Poverty in Scotland 'will worsen' as more UK cuts are announced

By staff writers
October 6, 2014

Charities and poverty experts have spoken out about the deeply damaging effect of UK government welfare policies on Scotland’s poorest families.

The intervention follows Chancellor George Osborne’s announcement at the Conservative Party conference that a further £3 billion is to be cut from the welfare bill, with benefits frozen for two years.

The Labour Party has already pledged to accept coalition spending plans, including up to £30 billion cuts hitting the most vulnerable. The Liberal Democrats, at their conference in Glasgow, are now criticising these policies, but have voted for them in government with the Conservatives.

The cuts are expected to hit one million families in Scotland as well as millions elsewhere in Britain. When Mr Osborne made this announcement it was met with cheers from Tory delegates.

A wide range of organisations including Shelter Scotland, Citizens Advice Scotland, Shelter Scotland, the Child Poverty Action Group, SCVO, the Poverty Alliance, Positive Action in Housing, Barnardo’s in Scotland, the Poverty Truth Commission, the Big Issue and the Trussell Trust, have spoken out and raised their concerns about poverty in Scotland worsening.

Commenting on the situation, the Scottish National Party’s Welfare and Pensions Spokesperson, Dr Eilidh Whiteford, said: “The warnings of these respected experts on poverty and welfare issues must be heeded before increasingly damaging Tory policies drive more into poverty. 100,000 more children in Scotland already face being pushed into poverty as a result of the Tories’ sustained attack on hard working and vulnerable families. Reports that George Osborne’s benefits freeze will hit one million families in Scotland are deeply worrying.

“As their intervention shows this is no longer just a debate between politicians – now those people and organisations who work daily to help tackle poverty and deprivation are giving a stark warning which both Westminster and the wider Scottish society must heed.
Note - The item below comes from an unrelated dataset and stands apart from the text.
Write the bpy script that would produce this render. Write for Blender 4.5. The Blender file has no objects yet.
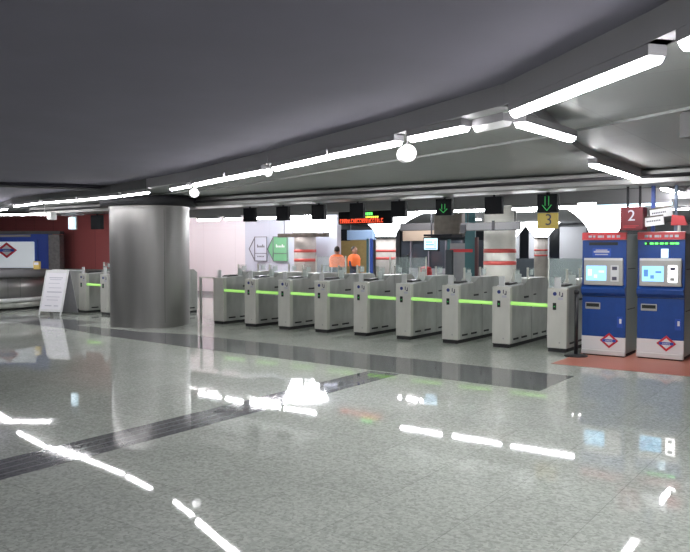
import bpy, bmesh, math, random
from mathutils import Vector, Matrix
random.seed(4)
C = bpy.context.scene.collection
SC = bpy.context.scene
PI = math.pi

# ------------------------------------------------------------------ materials
def mat(name, col, rough=.5, metal=0.0, emit=None, es=0, spec=.5, var=0, vscale=8, bump=0, bscale=60, alpha=1, trans=0, stretch=None):
    m = bpy.data.materials.new(name); m.use_nodes = True
    nt = m.node_tree; b = nt.nodes['Principled BSDF']
    c = (*col, 1)
    b.inputs['Base Color'].default_value = c
    b.inputs['Roughness'].default_value = rough
    b.inputs['Metallic'].default_value = metal
    b.inputs['Specular IOR Level'].default_value = spec
    b.inputs['Transmission Weight'].default_value = trans
    b.inputs['Alpha'].default_value = alpha
    if emit:
        b.inputs['Emission Color'].default_value = (*emit, 1)
        b.inputs['Emission Strength'].default_value = es
    if var or bump:
        tc = nt.nodes.new('ShaderNodeTexCoord'); mp = nt.nodes.new('ShaderNodeMapping')
        nt.links.new(tc.outputs['Object'], mp.inputs['Vector'])
        if stretch: mp.inputs['Scale'].default_value = stretch
    if var:
        n = nt.nodes.new('ShaderNodeTexNoise'); n.inputs['Scale'].default_value = vscale; n.inputs['Detail'].default_value = 4
        nt.links.new(mp.outputs[0], n.inputs['Vector'])
        r = nt.nodes.new('ShaderNodeValToRGB')
        r.color_ramp.elements[0].position = .3; r.color_ramp.elements[1].position = .7
        r.color_ramp.elements[0].color = (*[x * (1 - var) for x in col], 1)
        r.color_ramp.elements[1].color = (*[min(1, x * (1 + var)) for x in col], 1)
        nt.links.new(n.outputs['Fac'], r.inputs['Fac']); nt.links.new(r.outputs[0], b.inputs['Base Color'])
    if bump:
        n2 = nt.nodes.new('ShaderNodeTexNoise'); n2.inputs['Scale'].default_value = bscale
        nt.links.new(mp.outputs[0], n2.inputs['Vector'])
        bp = nt.nodes.new('ShaderNodeBump'); bp.inputs['Strength'].default_value = bump; bp.inputs['Distance'].default_value = .01
        nt.links.new(n2.outputs['Fac'], bp.inputs['Height']); nt.links.new(bp.outputs[0], b.inputs['Normal'])
    return m

def granite(name, dark, light, rough, tile=0.0):
    """polished speckled granite, optional faint tile joints (bands along X)"""
    m = bpy.data.materials.new(name); m.use_nodes = True
    nt = m.node_tree; N = nt.nodes; L = nt.links; b = N['Principled BSDF']
    tc = N.new('ShaderNodeTexCoord')
    n1 = N.new('ShaderNodeTexNoise'); n1.inputs['Scale'].default_value = 24; n1.inputs['Detail'].default_value = 8; n1.inputs['Roughness'].default_value = .8
    L.new(tc.outputs['Object'], n1.inputs['Vector'])
    v = N.new('ShaderNodeTexVoronoi'); v.inputs['Scale'].default_value = 55
    L.new(tc.outputs['Object'], v.inputs['Vector'])
    mx = N.new('ShaderNodeMath'); mx.operation = 'MULTIPLY_ADD'; mx.inputs[1].default_value = .35
    sep = N.new('ShaderNodeSeparateColor'); L.new(v.outputs['Color'], sep.inputs[0])
    L.new(sep.outputs[0], mx.inputs[0]); L.new(n1.outputs['Fac'], mx.inputs[2])
    r = N.new('ShaderNodeValToRGB')
    r.color_ramp.elements[0].position = .42; r.color_ramp.elements[1].position = .95
    r.color_ramp.elements[0].color = (*dark, 1); r.color_ramp.elements[1].color = (*light, 1)
    L.new(mx.outputs[0], r.inputs['Fac'])
    # broad patches
    n2 = N.new('ShaderNodeTexNoise'); n2.inputs['Scale'].default_value = 1.3; n2.inputs['Detail'].default_value = 3
    L.new(tc.outputs['Object'], n2.inputs['Vector'])
    mr = N.new('ShaderNodeMapRange'); mr.inputs[3].default_value = .9; mr.inputs[4].default_value = 1.1
    L.new(n2.outputs['Fac'], mr.inputs[0])
    mul = N.new('ShaderNodeVectorMath'); mul.operation = 'SCALE'
    L.new(r.outputs[0], mul.inputs[0]); L.new(mr.outputs[0], mul.inputs['Scale'])
    out = mul.outputs[0]
    if tile:
        br = N.new('ShaderNodeTexBrick'); br.offset = 0; br.inputs['Scale'].default_value = 1
        br.inputs['Brick Width'].default_value = tile; br.inputs['Row Height'].default_value = tile
        br.inputs['Mortar Size'].default_value = .003; br.inputs['Mortar Smooth'].default_value = 0
        br.inputs['Color1'].default_value = (1, 1, 1, 1); br.inputs['Color2'].default_value = (.93, .93, .93, 1); br.inputs['Mortar'].default_value = (.72, .72, .72, 1)
        L.new(tc.outputs['Object'], br.inputs['Vector'])
        m2 = N.new('ShaderNodeVectorMath'); m2.operation = 'MULTIPLY'
        L.new(out, m2.inputs[0]); L.new(br.outputs['Color'], m2.inputs[1]); out = m2.outputs[0]
    L.new(out, b.inputs['Base Color'])
    b.inputs['Roughness'].default_value = rough
    b.inputs['Specular IOR Level'].default_value = .5
    n3 = N.new('ShaderNodeTexNoise'); n3.inputs['Scale'].default_value = 5
    L.new(tc.outputs['Object'], n3.inputs['Vector'])
    bp = N.new('ShaderNodeBump'); bp.inputs['Strength'].default_value = .012; bp.inputs['Distance'].default_value = .01
    L.new(n3.outputs['Fac'], bp.inputs['Height']); L.new(bp.outputs[0], b.inputs['Normal'])
    return m

def paneled(name, c1, w, h, seam=.75, rough=.4, metal=0, rot=0, mortar=.008):
    m = bpy.data.materials.new(name); m.use_nodes = True
    nt = m.node_tree; N = nt.nodes; L = nt.links; b = N['Principled BSDF']
    tc = N.new('ShaderNodeTexCoord')
    br = N.new('ShaderNodeTexBrick'); br.offset = 0; br.inputs['Scale'].default_value = 1
    br.inputs['Brick Width'].default_value = w; br.inputs['Row Height'].default_value = h
    br.inputs['Mortar Size'].default_value = mortar; br.inputs['Mortar Smooth'].default_value = .1
    br.inputs['Color1'].default_value = (*c1, 1); br.inputs['Color2'].default_value = (*[x * .93 for x in c1], 1)
    br.inputs['Mortar'].default_value = (*[x * seam for x in c1], 1)
    mp = N.new('ShaderNodeMapping'); mp.inputs['Rotation'].default_value = (rot, 0, 0)
    L.new(tc.outputs['Object'], mp.inputs[0]); L.new(mp.outputs[0], br.inputs['Vector'])
    L.new(br.outputs['Color'], b.inputs['Base Color'])
    b.inputs['Roughness'].default_value = rough; b.inputs['Metallic'].default_value = metal
    return m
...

“Westminster has proven time and time again it cannot be trusted when it comes to welfare. It is time for the Scottish Parliament to have the powers we need to make Scotland a fairer, more equal country and address the causes of inequality", she concluded.

Scottish Greens have also attacked the Westminster parties over poverty and inequality. Britain is now the fourth most unequal country in the developed world and is heading to being the third or even second most unequal country in the next decade as tax cuts benefit the rich and social security and public spending cuts hit the poor – while the main debt problem remains financial and private debt.